Unknown Future Relic, from The Profane Collection.
One of the principal conceptual conceits of this Profane art project, both its book/catalogue documenting the pieces and the theoretical exhibition on which the book is based, is that we are conducting an anastylosis exercise not to an ancient monument from the past but to the modernist industrial culture of the 20th century. The premise is to imagine items of obscure meaning from the perspective of either our distant descendants in a future drastically different from our present, or from the vantage point of aliens visiting the earth, beings who would have little or no reference points with which to interpret what we have left behind for them to either find, discover and decipher. In order to further facilitate this encounter with future descendants or alien visitors, the artist and curator are pleased to present a useful app they have developed for the purposes of developing procedures for a well-timed ending.

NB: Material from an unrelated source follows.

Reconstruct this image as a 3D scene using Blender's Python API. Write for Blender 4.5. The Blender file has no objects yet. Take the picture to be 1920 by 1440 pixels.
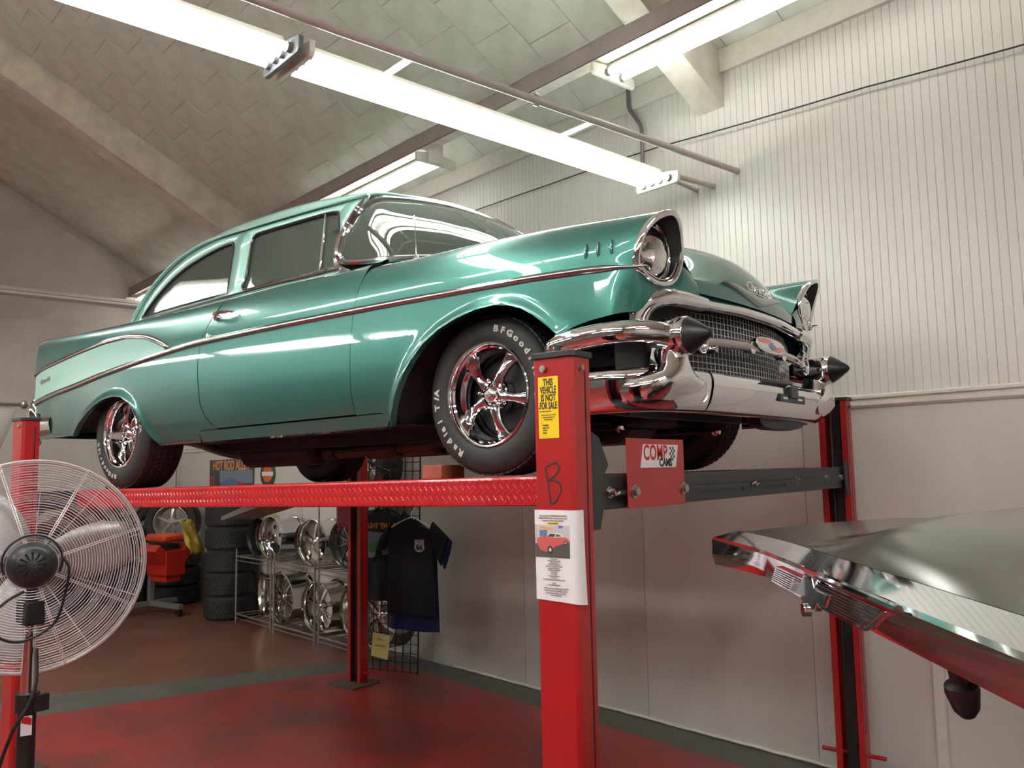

This handy-dandy pocket-sized device is highly recommended as a means for conducting ourselves accordingly and managing to choreograph an orderly apocalypse. Because here at Kitschen Synch Incorporated, we cater your dreams.
It can’t possibly all come down to painting - or could it? The single first brushstroke on a surface is at once already a relic of its past and simultaneously the harbinger of its future. Maybe that’s all that needs to be preserved. I’ll be chewing on this essay for the next few days.
Thanks Donald,
It’s a fascinating question about what’s “good” or “bad” or “eternal.” Bach’s music was lost for a hundred years or so. Arnold Schoenberg is somewhat of a relic of the early 20th C. On we go one person’s kitsch Is another’s gold. I like thinking about it in a nonlinear way. As William Burroughs said, “we’re here to go.”